Stagecoach (1966)


Directed by: Gordon Douglas

I want to argue that this remake should be remade. ‘Stagecoach’ is a remake of the wonderful 1939 John Ford original. After watching the ’66 version I couldn’t help but think – “Imagine if Tarantino or the Coen Brothers got hold of this. Turned out something like ‘Django Unchained’ or ‘True Grit’. The source material is all there, the quirky characters, heinous villains and a whole heap of remorseless Wild West violence. There’s something about ‘Stagecoach’ which if adapted again could provide the unrepentant violence featured in Cormac McCarthy’s ‘Blood Meridian’ with this allegory of the need for coexistence and diplomacy in the face of adversity. The story is golden in a world divided and on the brink of oblivion.

In terms of the views of Western purists, not many people have time for the ’66 version of ‘Stagecoach’. I suppose it is because John Ford is one of the master creators of the genre. Tampering with his work is sacrilegious. The story of ‘Stagecoach’ is all about a bunch of passengers who have no choice but to travel to Cheyenne. Bing Crosby plays a drunk doctor, Ann-Margret the banished showgirl, there’s a stern Marshal, a goofy stagecoach driver and a falsely accused outlaw called the Ringo Kid.

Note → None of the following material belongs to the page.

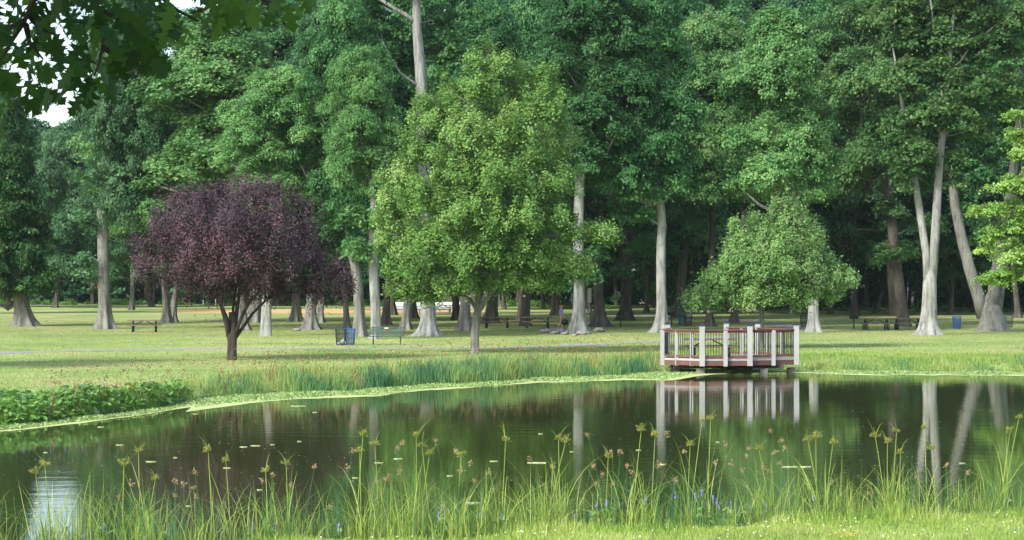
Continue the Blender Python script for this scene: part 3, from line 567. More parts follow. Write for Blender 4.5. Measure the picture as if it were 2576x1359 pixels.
# the wood beyond the grove: one mass nobody could count
rng = np.random.default_rng(77)
def ywood(x): return np.interp(x, [-130, -40, 0, 15, 60, 130], [300, 292, 278, 248, 236, 230])
bl = []; wood_trunks = MB()
for i in range(330):
    x = rng.uniform(-95, 95); row = rng.random() ** 1.3; y = ywood(x) + 4 + row * 60; h = rng.uniform(17, 24) + row * 3
    r_ = rng.uniform(.13, .32); wood_trunks.tube([(x, y, 0), (x + rng.normal(0, .2), y, 5), (x + rng.normal(0, .4), y, h * .8)], [r_ * 1.3, r_, r_ * .4], 6, mi=1)
    for k in range(7):
        z = 5.5 + (h - 6) * (k + rng.random()) / 7; r = rng.uniform(1.6, 2.8); a = rng.uniform(0, 6.28); d = rng.uniform(.5, 3)
        bl.append((x + d * math.cos(a), y + d * math.sin(a), z, r, r * .75))
for i in range(420):
    x = rng.uniform(-95, 95); y = ywood(x) + rng.uniform(2, 62); r = rng.uniform(.9, 2.1)
    bl.append((x, y, .5 + r * rng.uniform(.4, 2.2), r, r * .9))
for i in range(170):
    x = rng.uniform(-95, 95); r = rng.uniform(2.2, 3.4); bl.append((x, ywood(x) + rng.uniform(44, 64), rng.uniform(1.5, 11), r, r * .9))
for i in range(30):
    x, y = rng.uniform(-74, -50), rng.uniform(300, 350); r = rng.uniform(1.4, 2.4); bl.append((x, y, 13 + 11 * rng.random() ** .8, r, r * .7))
Vq, tn = cluster_crown(rng, bl, .62, .46, dens=1.15, per=24, cr=(.7, 1.3), inner=.15)
wv = np.concatenate(wood_trunks.v); wq = np.array([[wv[i] for i in f] for f in wood_trunks.f if len(f) == 4])
allq = np.concatenate([Vq, wq]); mi = np.concatenate([np.zeros(len(Vq)), np.ones(len(wq))])
o = link('woods', quads_mesh('woods', allq, 4, np.concatenate([tn, np.full(len(wq), .5)]), [LF['wood'], BK['dark']], mi))
tag(o, 'dark dense wood closing off the park behind the grove', 'woods', kind='stuff')
# undergrowth along its edge
bl = []
for i in range(230):
    x = rng.uniform(-75, 75); r = rng.uniform(.4, 1.0) * (1 if x < 5 else .7); bl.append((x, ywood(x) - rng.uniform(1, 4), LAWN + r * .25, r * 1.5, r * .8))
Vq, tn = cluster_crown(rng, bl, .22, .14, dens=2.0, per=22, cr=(.3, .6))
tag(link('undergrowth', quads_mesh('undergrowth', Vq, 4, tn, LF['shrub'])), 'low bright green weeds along the foot of the wood', 'undergrowth', kind='stuff')

# ---------------------------------------------------------------- grasses, reeds and water plants
def blades(rng, P, H, Wd, lean, curl, seg=3, az=None):
    """arched tapering blades, seg quads each -> (n*seg,4,3)"""
    n = len(P); az = rng.uniform(0, 2 * math.pi, n) if az is None else az
    d = np.stack([np.cos(az), np.sin(az), np.zeros(n)], 1)
    fa = az + math.pi / 2 + rng.normal(0, .6, n); sd = np.stack([np.cos(fa), np.sin(fa), np.zeros(n)], 1)
    H = np.asarray(H)[:, None]; Wd = np.broadcast_to(np.asarray(Wd, float), (n,))[:, None]; lean = np.broadcast_to(np.asarray(lean, float), (n,))[:, None]; curl = np.broadcast_to(np.asarray(curl, float), (n,))[:, None]
    rows = []
    for k in range(seg + 1):
        t = k / seg
        c = P + d * H * (lean * t + curl * t ** 2.4) + np.array([0, 0, 1.]) * H * (t - .62 * curl * t ** 3)
        rows.append((c - sd * Wd * .5 * (1 - t) ** .7, c + sd * Wd * .5 * (1 - t) ** .7))
    return np.concatenate([np.stack([rows[k][0], rows[k][1], rows[k + 1][1], rows[k + 1][0]], 1) for k in range(seg)])
def blade_obj(name, rng, P, H, Wd, lean, curl, tone, m, seg=3):
    V = blades(rng, P, H, Wd, lean, curl, seg); return link(name, quads_mesh(name, V, 4, np.tile(np.clip(tone, 0, 1), seg), m))
def on_ground(x, y): return np.stack([x, y, ground_z(x, y)], 1)

rng = np.random.default_rng(9)
# reeds on the far bank
def reed_density(x, u):  # tall reeds between u=440 and 1680, low tufts right of the deck
    return np.interp(u, [0, 420, 520, 1640, 1690, 2010, 2060, 2576], [.10, .22, .6, .8, .25, .2, .4, .5])
n = 60000; x = rng.uniform(-19, 24, n); y = yfar(x) + rng.uniform(-.5, 1, n) ** 2 * 6.0 + rng.uniform(-.6, .6, n)
u = CU + x / y * F; clump = .5 + .5 * np.sin(x * 1.1 + .7) * np.sin(x * 2.7 + y * .9) + .3 * np.sin(x * .47 + 2)
keep = rng.random(n) < reed_density(x, u) * np.clip(clump + .35, .12, 1); keep &= (x < 6.0) | (x > 12.2) | (y > 106)
x, y, u, clump = x[keep], y[keep], u[keep], clump[keep]
dep = (y - yfar(x)); tall = np.interp(u, [0, 430, 560, 700, 1000, 1300, 1500, 1650, 1700, 2020, 2576], [.28, .32, .5, .82, .7, .82, .55, .9, .45, .3, .42])
H = tall * rng.uniform(.45, 1.15, len(x)) * (.6 + .55 * clump) * np.interp(dep, [-1, 0, 3, 6], [.7, 1, .9, .45])
tone = .42 + .36 * np.sin(x * 1.9 + 1.3) * np.sin(x * .61 + y * .5) + rng.normal(0, .17, len(x)) + np.where(u > 1700, .22, 0)
tag(blade_obj('reeds', rng, on_ground(x, y), np.clip(H, .12, 1.5), .03, rng.normal(0, .10, len(x)), rng.uniform(0, .35, len(x)), tone, LF['reed']), 'tall blue-green and yellow-green reeds along the far shore', 'reeds', kind='stuff')
# rust-coloured seed heads and dead stalks among the reeds
n = 900; x = rng.uniform(-13, 7, n); y = yfar(x) + rng.uniform(0, 4.5, n); hh = rng.uniform(.6, 1.15, n)
rust = leafmat('dry_stalk', (.14, .08, .035), (.28, .17, .08), (.42, .30, .16), objvar=0)
V1 = blades(rng, on_ground(x, y), hh * .9, .022, rng.normal(0, .2, n), .3, 3)
C = on_ground(x, y); C[:, 2] += hh; V2 = leaves(rng, np.repeat(C, 3, 0) + rng.normal(0, .04, (n * 3, 3)), rng.normal(size=(n * 3, 3)), .07, .04)
tag(link('dry_reed_stalks', quads_mesh('dry_reed_stalks', np.concatenate([V1, V2]), 4, rng.random(n * 6), rust)), 'rust brown seed heads and dry stalks among the far reeds', 'reeds', kind='stuff')
# short lawn grass, thicker toward the bank
n = 290000; y = 72 + rng.random(n) ** 1.15 * 121; x = rng.uniform(-1, 1, n) * (y * .225 + 1); ok = (y > yfar(x) + .3); x, y = x[ok], y[ok]
dep = y - yfar(x); H = rng.uniform(.03, .09, len(x)) * np.interp(dep, [0, 6, 14, 40], [3.2, 2.2, 1.2, .8])
onpath = np.zeros(len(x), bool)
for o in list(COL.objects):
    if o.name.startswith('path'):
        vv = np.array([v.co[:2] for v in o.data.vertices]); q = len(vv) // 4; cc = (vv[:q] + vv[q:2 * q]) / 2
        yy = np.interp(x, cc[:, 0], cc[:, 1]) if np.all(np.diff(cc[:, 0]) > 0) else None
        for k in range(0, len(cc), 1): onpath |= ((x - cc[k, 0]) ** 2 + (y - cc[k, 1]) ** 2) < 1.15 ** 2
x, y, H, dep = x[~onpath], y[~onpath], H[~onpath], dep[~onpath]
tone = .5 + .2 * np.sin(x * .35 + 1) * np.sin(y * .23) + rng.normal(0, .16, len(x))
tag(blade_obj('lawn_grass', rng, on_ground(x, y), H, .028, rng.normal(0, .4, len(x)), .3, tone, LF['lawn'], 1), 'short mown grass of the park lawn', 'grass', kind='stuff')
# rank grass on the left bank above the pickerelweed and along the shore
n = 42000; x = rng.uniform(-22, 24, n); y = yfar(x) + rng.uniform(.2, 11, n); u = CU + x / y * F
ok = (rng.random(n) < np.interp(u, [0, 600, 1700, 2060, 2576], [1, .55, .4, .7, .8])) & ~((x > 6) & (x < 12.2) & (y < 106)); x, y = x[ok], y[ok]
tone = .45 + .2 * np.sin(x * .8) * np.sin(y * .6) + rng.normal(0, .17, len(x))
tag(blade_obj('bank_grass', rng, on_ground(x, y), rng.uniform(.1, .34, len(x)), .022, rng.normal(0, .3, len(x)), .35, tone, LF['grass'], 2), 'rank unmown grass on the far bank', 'grass', kind='stuff')

# floating mat along the far shore
me_pts = sorted([(p.x, p.y) for p in (at(u, v, 0) for u, v in [(-300, 1140), (0, 1088), (200, 1066), (330, 1048), (470, 1036), (484, 1024), (620, 1016), (760, 1004), (950, 999), (1000, 990), (1200, 973), (1400, 963), (1560, 957), (1690, 957), (1770, 946), (1850, 939), (1960, 937), (2060, 941), (2200, 945), (2576, 946), (2900, 946)])])
MX, MY = np.array(me_pts).T
def ymat(x): return np.interp(x, MX, MY) + .38 * np.sin(x * .83 + 1.1 * np.sin(x * .37)) * np.abs(np.sin(x * 1.27 + .4)) + .16 * np.abs((x * .71 + .3 * np.sin(x)) % 1 - .5) + .22 * np.sin(x * 2.3) * np.sin(x * .7) + .10 * np.sin(x * 6.1 + 1) + .05 * np.sin(x * 15)
xs = np.arange(-19, 26, .06); a = np.stack([xs, ymat(xs), np.full(len(xs), .008)], 1); b = np.stack([xs, np.maximum(yfar(xs) + .9, ymat(xs) + .1), np.full(len(xs), .012)], 1)
m_ = len(xs); mb = MB(); mb.add(np.concatenate([a, b]), [(i, i + 1, i + 1 + m_, i + m_) for i in range(m_ - 1)])
duck = mat('duckweed', (.30, .38, .12), .8, var=(1.6, (.44, .47, .19), .95, (.5, 1.2, 1)), bump=(25, .7, .01))
tag(mb.build('duckweed', duck), 'pale yellow-green duckweed mat floating along the far shore', 'duckweed', kind='stuff')
n = 52000; x = rng.uniform(-18, 25, n); f = rng.random(n) ** .75; ya, yb = ymat(x), yfar(x) + .6; y = ya + f * (yb - ya); ok = (yb > ya) & (f > .18 + .12 * np.sin(x * 1.9)); x, y = x[ok], y[ok]
C = np.stack([x, y, .02 + rng.random(len(x)) * .09 * (.5 + .5 * np.sin(x * 1.7) * np.sin(y * 1.1))], 1)
V1 = leaves(rng, C, np.array([0, 0, 1.]) + rng.normal(size=(len(x), 3)) * .5, .085, .07, down=0)
tag(link('water_primrose', quads_mesh('water_primrose', V1, 4, .5 + rng.normal(0, .2, len(x)), LF['weed'])), 'low creeping water plants on the duckweed mat', 'water plants', kind='stuff')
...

The film’s most gripping action packed scene is when hundreds of Native Americans chase the rickety stagecoach through woodland and the prairies. The chase is brilliantly action packed, as Indians leap from horses onto the stagecoach. Bullets and arrows fly, then disaster strikes and the wagon loses a wheel. A horse is slain. The motley band of misfit travellers must fight for their lives.

Then there’s the final showdown, a stripped back version of Django’s final fight in Candie’s Ranch as the Ringo Kid goes into enemy territory facing off against the horrid Plummer brothers. It’s no less exciting, as a fire rages through the saloon Ringo looks for revenge.

I was surprised by Bill Crosby’ acting; my abiding image of the man is of a dopey, sad sack crooner. In ‘Stage Coach’ he provides the light relief. Crosby spends most of the time sipping bourbon on the sidelines, stepping in with a wisecrack when required. He’s part of an ensemble cast that work well together. There’s no star name, unlike the magnetism of the young John Wayne in the original, Alex Cord’s Ringo Kid is quite literally shackled. The film relies on the sum of its parts, rolling on through the wilderness.